1. NP-complete must be NP and NP-hard.
2. and NP-hard which are not NP-complete are not NP.
3. Now by definition of NP there is someone who give answer instance for problem. and there is verifier to verify.
4. this means NP-Hard does not have either one of them. Hence they are difficult to solve is True.

Turing halting problem is undecidable and it belongs to NP-Hard set. For turing halting problem we do not have any decider as it is a RE language. So we do not have any algorithm to solve it. Thus it is clear that unsolvable problems are also in NP-Hard set . So NP-Hard set also contains the languages or problems for which we do not have any algorithm to solve.

Turing machine halting problem is undecidable on Turing machines and NP-hard, but not NPC. Apparently it is harder ;)

The set of NP-hard problems is a superset of the set of NP-complete problems. There are complexity classes more "difficult" than NP, for example PSPACE, EXPTIME or EXPSPACE, and all these contain NP-hard but not NP-complete problems.

From http://en.wikipedia.org/wiki/NP-hard#Examples

There are also decision problems that are NP-hard but not NP-complete, for example the halting problem. This is the problem which asks "given a program and its input, will it run forever?" That's a yes/no question, so this is a decision problem. It is easy to prove that the halting problem is NP-hard but not NP-complete.

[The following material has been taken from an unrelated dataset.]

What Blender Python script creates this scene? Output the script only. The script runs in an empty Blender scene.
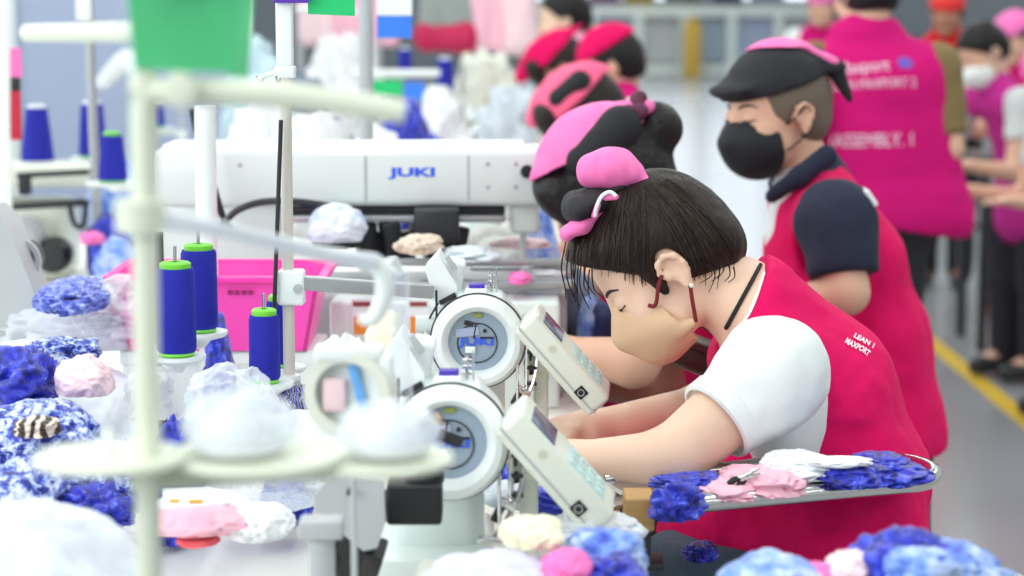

To answer this question, you first need to understand which NP-hard problems are also NP-complete. If an NP-hard problem belongs to set NP, then it is NP-complete. To belong to set NP, a problem needs to be

(i) a decision problem,
(ii) the number of solutions to the problem should be finite and each solution should be of polynomial length, and
(iii) given a polynomial length solution, we should be able to say whether the answer to the problem is yes/no

Now, it is easy to see that there could be many NP-hard problems that do not belong to set NP and are harder to solve. As an intuitive example, the optimization-version of traveling salesman where we need to find an actual schedule is harder than the decision-version of traveling salesman where we just need to determine whether a schedule with length <= k exists or not.